|
|
NTV gecesinin düşündürdükleri
Farklılığı marka haline getiren bazı kanallar, Batı tarzı televizyonculuğu yerleştirmek için çalışıyor. NTV de işte bu kanallardan biri
NTV'nin 10. yıl gecesi gerçekten güzeldi. Bitmek bilmeyen aranın dışında! Ben özellikle Lütfi Kırdar'ın dev sahnesinin fonundaki teknik cambazlıklara, o sayısız ekrandan yansıyan ve ışık oyunlarıyla desteklenen teknoloji kullanımına hayran oldum. SİYAD geceleri düzenleyicisi olarak da kıskandım: Acaba böylesini bizler de yapabilir miydik? Salonda bulunan ve artık sayısız festivalin açılış-kapanışlarını yapan TÜRSAK Başkanı Engin Yiğitgil dostum da sanırım aynı şeyleri hissetmiştir! Ama asıl söylemek istediğim, NTV gibi kanalların önemi. Hıncal Uluç'un haklı olarak ve kendi grubunun kanalını da cesaretle eleştirerek yazıp durduğu gibi, yalnızca bizlere ciddi bir haber saati sunduğu için değil. Ki o bile çok önemli: Sürekli ve ağır magazin, insanı hep diken üstünde tutan yapay gerilim, arkaya döşenen müzikle yaratılan Görevimiz Tehlike havası gibi öğelerle, artık tüm ana kanallarda birer dizi gibi sunulan o bize özgü habercilik. Ve de onun alternatifi.
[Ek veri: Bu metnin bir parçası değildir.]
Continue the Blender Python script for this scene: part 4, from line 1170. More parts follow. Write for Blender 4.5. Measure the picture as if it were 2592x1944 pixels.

Ama NTV, ayrıca da CNN Türk, KanalTürk, bir ölçüde TRT-2 gibi kanalların başka bir işlevi var. Kitle kanallarının dışında bizlere, diyelim ki biz aydınlara, daha sanata, kültüre, demek ki hayatın özüne dönük bir yayıncılıkla seslenmek, Batı tarzı bir TV anlayışını yerleştirmeye çalışmak. Asıl amaç bu, asıl yapılan bu. O açıdan, her büyük kanalın aynı prototipi izlediği bu ortamda, NTV gibi farklılığı marka haline getiren kanallara ne kadar teşekkür etsek azdır.